The book itself was composed in 1254, in the period between the Fólóng and Fǎhuá abbacies. Its 77-patriarch arc traces Chán transmission from the founding patriarchs through the lateral expansion into the Five Houses. As a hagiographic genre, the zàn lies between the encyclopaedic lamp histories (燈錄) and the pure recorded-sayings (語錄): it concentrates the lamp-history narrative into a brief notice and adds a sìliù 四六 parallel-prose verse meant to capture each master’s teaching style epigrammatically. Shàotán was particularly accomplished in sìliù 駢文, and the work was prized for its prose style as much as for its doctrinal content.
Shàotán’s other surviving works are also preserved in the Xuzangjing: Xīsǒu Shàotán chánshī yǔlù 希叟紹曇禪師語錄 in 1 juan (X1389) and Xīsǒu Shàotán chánshī guǎnglù 希叟紹曇禪師廣錄 in 7 juan (X1390).
Translations and research
No English translation exists, complete or partial. (Thomas Cleary’s The Five Houses of Zen, Shambhala 1997, despite its title, is an unrelated anthology and is not based on Shàotán’s zàn.) No dedicated Western or Sinophone monograph or article on this text was located. Albert Welter’s work on Sòng Línjì orthodoxy (The Linji Lu and the Creation of Chan Orthodoxy, OUP 2008) and the broader scholarship of Morten Schlütter, Steven Heine, and T. Griffith Foulk on Sòng Chán historiography supply context but no focused treatment.
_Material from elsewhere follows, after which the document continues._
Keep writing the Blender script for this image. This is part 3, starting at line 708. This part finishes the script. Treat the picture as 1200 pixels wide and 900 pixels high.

The text’s reception history is strongest in Japanese Zen. It was transmitted to Japan early and prized as a model of sìliù parallel prose by Gozan-bungaku 五山文學 monks. A Gozan-ban 五山版 edition was printed at Tenryū-ji 天龍寺 in Jōwa 5 (1349) under 春屋妙葩 Shun’oku Myōha (1311–1388); a copy is in the National Diet Library digital collection. Japanese-language scholarship is best sought in Gozan bungaku kenkyū 五山文學研究 and the Zen bunka kenkyūsho kiyō 禪文化研究所紀要.
A DILA Buddhist Studies Person Authority record exists for Shàotán (see Links below; alternative names 紹曇, 希叟, 希叟曇, 希叟紹曇; sect 臨濟宗 楊岐派; teacher Wúzhǔn Shīfàn).
Other points of interest
The mid-thirteenth-century Línjì-orthodox project of consolidating the “Five Houses” lineage as a single transmission scheme is well represented by this work; the genre choice (a zàn collection rather than a lamp history) signals self-conscious crystallisation of a tradition seen as already complete. The Japanese Zen reception, especially the 1349 Tenryū-ji Gozan-ban printing, is one of the better-documented cases of an early Chinese Sòng Chán hagiographic text becoming a literary model in Japan.